Karen Garconnier wants to outlaw all forms of girls spandex in cross country and track and field. 

The Sayville (NY) High mother came away with this conclusion after a recent cross country meet where she saw high school girls wearing "bun-hugger" or "bottoms" spandex during a competition in New York. 

"I looked at my husband and I said to him, 'Why are our girls wearing their underwear?'" Garconnier told CBS2 New York recently. 

Garconnier began a petition on, urging the banning of the use of closed-leg brief, or "bottoms" spandex, uniforms for girls.  
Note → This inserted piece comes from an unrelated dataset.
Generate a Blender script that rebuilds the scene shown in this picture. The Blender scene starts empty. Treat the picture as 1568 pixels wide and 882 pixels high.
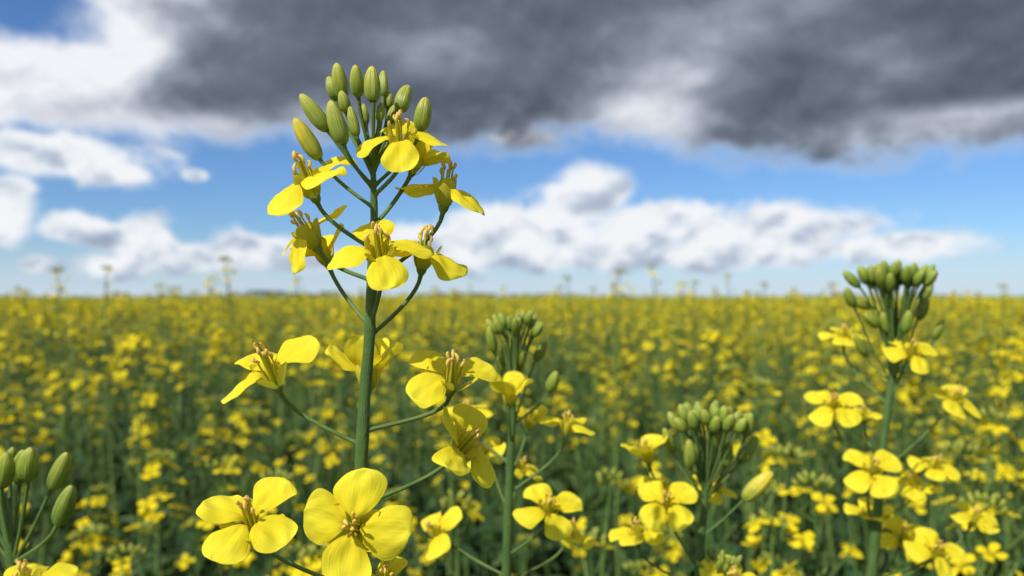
import bpy, math, random
import numpy as np
from mathutils import Vector, Matrix, Quaternion, Euler
random.seed(7)
R = random.Random(11)
sc = bpy.context.scene
ZC = 1.35            # eye height above soil
FP = 1220.0
TAU = 2*math.pi
def at(x, y, d):
    """measured bearing (x right, y down) at distance d -> world position"""
    return Vector(((x-784)/FP*d, d, ZC+(455-y)/FP*d))
def lerp(a, b, t): return a+(b-a)*t

# ------------------------------------------------------------------ materials
def newmat(name):
    m = bpy.data.materials.new(name); m.use_nodes = True
    nt = m.node_tree; nt.nodes.clear()
    return m, nt
def ramp(nt, stops, fac):
    r = nt.nodes.new('ShaderNodeValToRGB')
    e = r.color_ramp.elements
    while len(e) < len(stops): e.new(0.5)
    for i, (p, c) in enumerate(stops):
        e[i].position = p; e[i].color = (*c, 1)
    nt.links.new(fac, r.inputs[0]); return r.outputs[0]
def leafy(name, stops, key, transl, rough, spec=0.3, bump=0.0, vein=None, noise_amt=0.25, nscale=300, veincol=0.0):
    m, nt = newmat(name); L = nt.links; N = nt.nodes
    at_ = N.new('ShaderNodeAttribute'); at_.attribute_name = 'pd'
    sep = N.new('ShaderNodeSeparateXYZ'); L.new(at_.outputs['Vector'], sep.inputs[0])
    no = N.new('ShaderNodeTexNoise'); no.inputs['Scale'].default_value = nscale; no.inputs['Detail'].default_value = 2
    tc = N.new('ShaderNodeTexCoord'); L.new(tc.outputs['Object'], no.inputs['Vector'])
    mm = N.new('ShaderNodeMath'); mm.operation = 'MULTIPLY_ADD'
    L.new(no.outputs[0], mm.inputs[0]); mm.inputs[1].default_value = noise_amt
    ad = N.new('ShaderNodeMath'); ad.operation = 'SUBTRACT'
    L.new(sep.outputs[key], ad.inputs[0]); ad.inputs[1].default_value = noise_amt*0.5
    L.new(ad.outputs[0], mm.inputs[2])
    fac = mm.outputs[0]
    p = N.new('ShaderNodeBsdfPrincipled')
    p.inputs['Roughness'].default_value = rough
    p.inputs['Specular IOR Level'].default_value = spec
    if bump:
        cv = N.new('ShaderNodeCombineXYZ')
        a = N.new('ShaderNodeMath'); a.operation = 'MULTIPLY'; L.new(sep.outputs[0], a.inputs[0]); a.inputs[1].default_value = vein[0]
        b = N.new('ShaderNodeMath'); b.operation = 'MULTIPLY'; L.new(sep.outputs[1], b.inputs[0]); b.inputs[1].default_value = vein[1]
        L.new(a.outputs[0], cv.inputs[0]); L.new(b.outputs[0], cv.inputs[1]); L.new(sep.outputs[2], cv.inputs[2])
        vn = N.new('ShaderNodeTexNoise'); vn.inputs['Scale'].default_value = 1; vn.inputs['Detail'].default_value = 2
        L.new(cv.outputs[0], vn.inputs['Vector'])
        bp = N.new('ShaderNodeBump'); bp.inputs['Strength'].default_value = bump; bp.inputs['Distance'].default_value = 0.0005
        L.new(vn.outputs[0], bp.inputs['Height']); L.new(bp.outputs[0], p.inputs['Normal'])
        if veincol:
            q = N.new('ShaderNodeMath'); q.operation = 'MULTIPLY_ADD'; L.new(vn.outputs[0], q.inputs[0]); q.inputs[1].default_value = veincol
            q2 = N.new('ShaderNodeMath'); q2.operation = 'SUBTRACT'; L.new(fac, q2.inputs[0]); q2.inputs[1].default_value = veincol*.5
            L.new(q2.outputs[0], q.inputs[2]); fac = q.outputs[0]
    col = ramp(nt, stops, fac)
    L.new(col, p.inputs['Base Color'])
    out = N.new('ShaderNodeOutputMaterial')
    if transl > 0:
        t = N.new('ShaderNodeBsdfTranslucent'); L.new(col, t.inputs[0])
        ms = N.new('ShaderNodeMixShader'); ms.inputs[0].default_value = transl
        L.new(p.outputs[0], ms.inputs[1]); L.new(t.outputs[0], ms.inputs[2]); L.new(ms.outputs[0], out.inputs[0])
    else: L.new(p.outputs[0], out.inputs[0])
    return m
PETAL, SEPAL, BUD, STEM, ANTH, LEAF, FPET = range(7)
M_petal = leafy('petal_yellow', [(0.0, (0.52, 0.50, 0.04)), (0.26, (0.80, 0.65, 0.022)), (0.6, (0.90, 0.755, 0.030)), (1.0, (0.95, 0.83, 0.055))], 1, 0.36, 0.7, 0.10, 0.32, (13, 2.6), noise_amt=0.35, nscale=450, veincol=.28)
M_sepal = leafy('sepal_yellow_green', [(0.0, (0.36, 0.44, 0.05)), (0.5, (0.60, 0.58, 0.045)), (1.0, (0.80, 0.70, 0.05))], 1, 0.35, 0.5, 0.3, 0.4, (12, 3), veincol=.3)
M_bud = leafy('bud_green', [(0.0, (0.12, 0.21, 0.04)), (0.4, (0.28, 0.35, 0.045)), (0.8, (0.48, 0.47, 0.055)), (1.0, (0.74, 0.60, 0.05))], 1, 0.12, 0.42, 0.4, 0.6, (14, 2), noise_amt=0.45, nscale=500, veincol=.35)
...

"I believe that the line should be drawn at the butt cheek, and should go no further up, and they should have a choice of those spandex shorts or regular shorts," she said. 

The National Federation of State High School Associations, which is the national governing body of high school school athletics, permits the use of multiple forms of spandex in its bylaws, for both boys and girls: "Loose-fitting, boxer-type bottoms or compression-style bottom are permitted for boys and girls. Closed-leg briefs are acceptable for girls." 
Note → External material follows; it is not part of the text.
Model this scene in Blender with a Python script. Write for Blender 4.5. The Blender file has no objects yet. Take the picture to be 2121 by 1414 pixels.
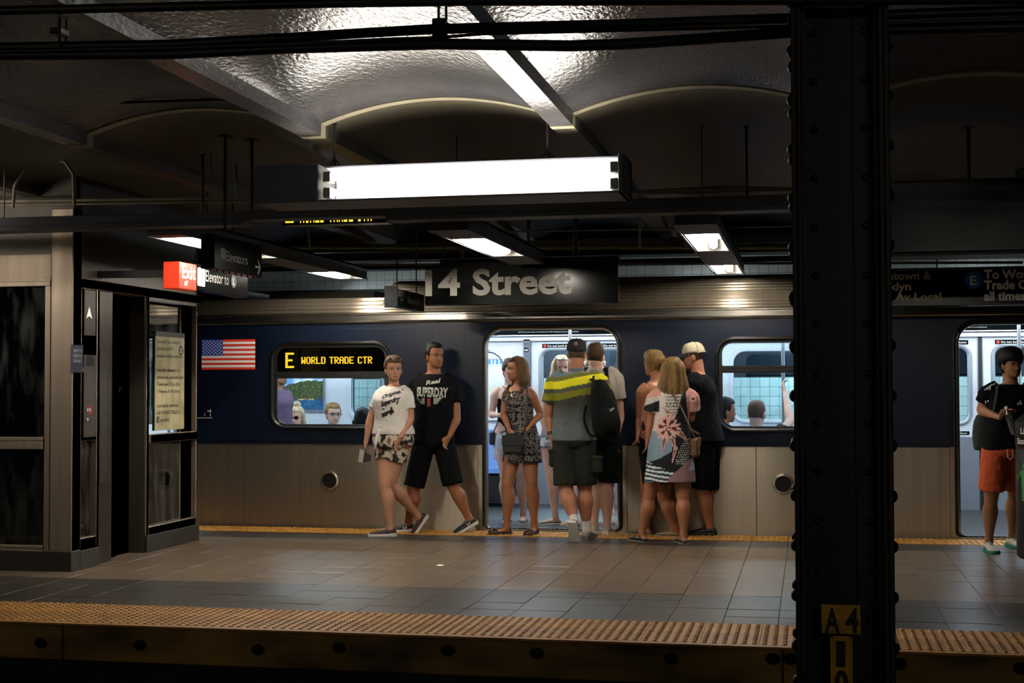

The "closed-leg briefs" are a style of girls uniform that hug the leg, much like a bathing suit would. 

Throughout the country, athletic associations regulate uniforms for member schools. In New York, the NYSPHSAA has no regulation for style of uniform in its handbook, outside of one notation: 

"The use of an American flag or a memorial patch/arm band is approved when it is worn and/or placed in accordance to the sport specific rules. The NYSPHSAA Executive Director may grant individual schools a waiver of the uniform rule when compliance is related to budget concerns. (Jan. 2011)" 

That may leave decision-making to local school districts to approve uniform decisions. 

Many local cross country programs in New York allow for several different variations of performance-based uniforms for girls. 

But Garconnier isn't satisfied. She wants every style of the brief banned. She told CBS2 New York that she's received "so much support" in the local area that she may pursue the cause beyond her region and into high school athletics.